▶ _Your objective_
Reproduce verbatim the lines up to and including the one with "(.055, .055, .062), .85, noise=.25, scale=1.2)", starting from the first.

▶ _Items listed in a dataset_
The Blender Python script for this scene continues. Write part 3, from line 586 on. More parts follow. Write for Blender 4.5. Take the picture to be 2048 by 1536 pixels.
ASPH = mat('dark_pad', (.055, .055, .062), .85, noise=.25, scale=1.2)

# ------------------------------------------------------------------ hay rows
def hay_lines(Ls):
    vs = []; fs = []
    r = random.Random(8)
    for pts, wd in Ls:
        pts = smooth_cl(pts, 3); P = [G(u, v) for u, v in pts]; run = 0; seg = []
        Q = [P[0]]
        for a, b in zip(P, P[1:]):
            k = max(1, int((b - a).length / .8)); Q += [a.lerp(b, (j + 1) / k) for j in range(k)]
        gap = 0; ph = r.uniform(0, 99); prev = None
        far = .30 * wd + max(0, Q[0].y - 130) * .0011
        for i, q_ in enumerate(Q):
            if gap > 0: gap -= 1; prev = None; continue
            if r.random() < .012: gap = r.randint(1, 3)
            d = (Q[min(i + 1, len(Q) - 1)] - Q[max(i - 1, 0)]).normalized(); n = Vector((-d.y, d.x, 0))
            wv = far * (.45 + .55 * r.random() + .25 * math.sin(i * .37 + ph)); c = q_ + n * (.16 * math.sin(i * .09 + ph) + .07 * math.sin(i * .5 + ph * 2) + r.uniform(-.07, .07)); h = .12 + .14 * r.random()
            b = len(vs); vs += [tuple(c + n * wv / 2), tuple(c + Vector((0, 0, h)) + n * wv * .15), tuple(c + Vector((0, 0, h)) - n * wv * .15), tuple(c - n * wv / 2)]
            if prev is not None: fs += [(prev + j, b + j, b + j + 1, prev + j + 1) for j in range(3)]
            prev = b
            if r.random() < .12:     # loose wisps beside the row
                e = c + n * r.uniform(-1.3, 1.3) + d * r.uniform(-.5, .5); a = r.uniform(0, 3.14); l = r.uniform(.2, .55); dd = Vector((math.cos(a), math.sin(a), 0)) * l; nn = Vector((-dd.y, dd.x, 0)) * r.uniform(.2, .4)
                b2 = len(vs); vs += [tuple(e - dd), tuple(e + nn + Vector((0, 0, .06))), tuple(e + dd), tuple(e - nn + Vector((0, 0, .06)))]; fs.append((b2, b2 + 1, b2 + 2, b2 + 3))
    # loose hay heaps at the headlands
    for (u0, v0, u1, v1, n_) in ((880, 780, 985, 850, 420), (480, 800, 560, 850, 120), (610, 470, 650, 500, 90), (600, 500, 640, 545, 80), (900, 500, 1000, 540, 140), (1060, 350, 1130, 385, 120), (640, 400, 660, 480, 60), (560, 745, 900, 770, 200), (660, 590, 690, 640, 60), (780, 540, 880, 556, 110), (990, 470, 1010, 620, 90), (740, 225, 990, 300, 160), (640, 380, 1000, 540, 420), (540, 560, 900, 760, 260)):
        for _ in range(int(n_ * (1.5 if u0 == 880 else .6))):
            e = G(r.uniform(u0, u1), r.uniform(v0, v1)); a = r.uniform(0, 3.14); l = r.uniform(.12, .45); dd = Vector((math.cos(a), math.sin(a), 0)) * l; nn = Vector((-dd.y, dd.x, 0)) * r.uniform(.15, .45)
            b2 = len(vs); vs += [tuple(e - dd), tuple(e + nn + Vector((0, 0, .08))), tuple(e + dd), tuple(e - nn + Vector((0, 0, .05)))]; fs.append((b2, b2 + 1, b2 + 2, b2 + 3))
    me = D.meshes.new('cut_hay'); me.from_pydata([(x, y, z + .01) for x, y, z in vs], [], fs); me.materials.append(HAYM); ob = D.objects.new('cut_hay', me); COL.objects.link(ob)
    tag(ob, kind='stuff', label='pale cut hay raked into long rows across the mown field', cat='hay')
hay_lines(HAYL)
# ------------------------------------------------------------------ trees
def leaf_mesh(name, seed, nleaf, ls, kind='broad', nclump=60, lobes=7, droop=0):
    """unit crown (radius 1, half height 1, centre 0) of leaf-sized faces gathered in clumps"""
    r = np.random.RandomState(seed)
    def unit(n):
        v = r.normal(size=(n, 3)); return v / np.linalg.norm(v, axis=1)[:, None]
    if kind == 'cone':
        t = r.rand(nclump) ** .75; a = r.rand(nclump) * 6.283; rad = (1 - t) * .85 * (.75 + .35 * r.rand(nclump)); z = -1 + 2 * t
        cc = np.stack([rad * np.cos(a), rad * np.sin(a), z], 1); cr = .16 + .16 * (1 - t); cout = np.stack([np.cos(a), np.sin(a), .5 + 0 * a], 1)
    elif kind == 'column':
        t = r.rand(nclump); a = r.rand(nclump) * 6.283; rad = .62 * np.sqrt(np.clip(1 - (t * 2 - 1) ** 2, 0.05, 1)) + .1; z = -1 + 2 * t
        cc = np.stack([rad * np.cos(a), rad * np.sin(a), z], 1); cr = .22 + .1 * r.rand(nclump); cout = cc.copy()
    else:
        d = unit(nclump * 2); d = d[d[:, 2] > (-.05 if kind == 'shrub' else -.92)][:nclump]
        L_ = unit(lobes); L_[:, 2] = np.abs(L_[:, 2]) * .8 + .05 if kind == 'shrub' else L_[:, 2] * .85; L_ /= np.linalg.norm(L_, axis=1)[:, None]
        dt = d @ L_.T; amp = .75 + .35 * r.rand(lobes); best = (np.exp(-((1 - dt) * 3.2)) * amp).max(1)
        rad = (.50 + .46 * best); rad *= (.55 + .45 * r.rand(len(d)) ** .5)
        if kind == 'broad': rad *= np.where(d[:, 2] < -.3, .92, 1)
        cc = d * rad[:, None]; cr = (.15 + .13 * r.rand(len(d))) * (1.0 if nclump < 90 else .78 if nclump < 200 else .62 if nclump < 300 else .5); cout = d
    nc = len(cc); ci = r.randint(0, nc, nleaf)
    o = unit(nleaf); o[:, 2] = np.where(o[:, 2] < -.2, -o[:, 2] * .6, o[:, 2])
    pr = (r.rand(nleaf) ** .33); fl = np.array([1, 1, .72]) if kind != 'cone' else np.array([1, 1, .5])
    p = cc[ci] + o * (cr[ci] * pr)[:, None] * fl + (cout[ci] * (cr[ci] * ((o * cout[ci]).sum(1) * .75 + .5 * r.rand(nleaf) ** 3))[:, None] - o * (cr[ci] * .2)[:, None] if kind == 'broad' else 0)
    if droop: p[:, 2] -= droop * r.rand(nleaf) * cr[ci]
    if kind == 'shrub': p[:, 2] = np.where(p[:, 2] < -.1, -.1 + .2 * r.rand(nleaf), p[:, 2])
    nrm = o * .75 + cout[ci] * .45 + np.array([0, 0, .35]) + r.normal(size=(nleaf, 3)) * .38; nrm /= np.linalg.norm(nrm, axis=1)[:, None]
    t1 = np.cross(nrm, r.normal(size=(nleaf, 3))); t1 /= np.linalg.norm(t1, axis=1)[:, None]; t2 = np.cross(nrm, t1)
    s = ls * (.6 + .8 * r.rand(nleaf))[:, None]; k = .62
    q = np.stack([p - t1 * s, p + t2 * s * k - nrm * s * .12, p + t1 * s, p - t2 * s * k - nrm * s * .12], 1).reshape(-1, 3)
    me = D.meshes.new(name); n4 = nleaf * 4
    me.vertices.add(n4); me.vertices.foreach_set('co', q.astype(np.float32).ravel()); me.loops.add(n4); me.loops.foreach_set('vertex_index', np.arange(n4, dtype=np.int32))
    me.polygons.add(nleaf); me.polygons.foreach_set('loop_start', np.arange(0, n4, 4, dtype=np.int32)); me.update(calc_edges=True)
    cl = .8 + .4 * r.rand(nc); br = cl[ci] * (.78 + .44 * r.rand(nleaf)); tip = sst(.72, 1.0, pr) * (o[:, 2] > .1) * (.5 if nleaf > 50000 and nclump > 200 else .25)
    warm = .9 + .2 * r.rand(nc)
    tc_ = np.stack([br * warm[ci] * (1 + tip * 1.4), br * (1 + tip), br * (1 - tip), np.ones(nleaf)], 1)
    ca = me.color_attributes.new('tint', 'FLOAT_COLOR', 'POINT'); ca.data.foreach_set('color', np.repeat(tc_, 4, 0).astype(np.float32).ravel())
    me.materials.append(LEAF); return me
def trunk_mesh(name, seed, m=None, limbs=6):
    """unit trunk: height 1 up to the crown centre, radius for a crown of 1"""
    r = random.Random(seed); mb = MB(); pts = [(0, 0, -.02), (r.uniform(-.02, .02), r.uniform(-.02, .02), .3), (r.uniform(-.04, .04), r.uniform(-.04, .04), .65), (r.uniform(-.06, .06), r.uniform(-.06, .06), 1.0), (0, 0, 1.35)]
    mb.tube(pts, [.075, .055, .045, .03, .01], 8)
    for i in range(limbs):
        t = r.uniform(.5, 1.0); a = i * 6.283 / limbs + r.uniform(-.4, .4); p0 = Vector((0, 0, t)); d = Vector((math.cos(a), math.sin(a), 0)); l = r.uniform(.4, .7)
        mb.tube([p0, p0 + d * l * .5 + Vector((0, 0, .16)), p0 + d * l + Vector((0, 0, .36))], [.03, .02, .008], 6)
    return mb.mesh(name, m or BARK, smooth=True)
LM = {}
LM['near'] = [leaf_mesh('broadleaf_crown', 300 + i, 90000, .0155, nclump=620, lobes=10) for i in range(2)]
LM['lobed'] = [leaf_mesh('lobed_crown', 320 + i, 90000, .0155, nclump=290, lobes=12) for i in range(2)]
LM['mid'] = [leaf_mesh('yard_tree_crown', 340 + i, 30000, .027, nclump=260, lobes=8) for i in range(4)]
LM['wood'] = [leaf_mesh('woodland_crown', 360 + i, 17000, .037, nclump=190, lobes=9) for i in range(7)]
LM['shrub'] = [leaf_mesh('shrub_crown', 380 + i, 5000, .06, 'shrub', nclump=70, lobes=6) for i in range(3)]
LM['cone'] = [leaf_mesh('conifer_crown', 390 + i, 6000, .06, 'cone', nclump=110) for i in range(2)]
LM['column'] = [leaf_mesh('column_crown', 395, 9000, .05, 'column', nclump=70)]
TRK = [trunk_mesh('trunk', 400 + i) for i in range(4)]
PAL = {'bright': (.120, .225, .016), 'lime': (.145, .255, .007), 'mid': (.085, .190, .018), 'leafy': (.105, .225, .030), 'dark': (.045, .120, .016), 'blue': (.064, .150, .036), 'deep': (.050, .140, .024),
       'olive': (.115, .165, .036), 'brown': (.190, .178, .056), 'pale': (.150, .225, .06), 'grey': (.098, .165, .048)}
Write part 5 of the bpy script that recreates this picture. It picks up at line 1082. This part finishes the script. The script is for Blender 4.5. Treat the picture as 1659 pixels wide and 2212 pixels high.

▶ _Task solution_
The Blender Python script for this scene continues. Write part 3, from line 586 on. More parts follow. Write for Blender 4.5. Take the picture to be 2048 by 1536 pixels.
ASPH = mat('dark_pad', (.055, .055, .062), .85, noise=.25, scale=1.2)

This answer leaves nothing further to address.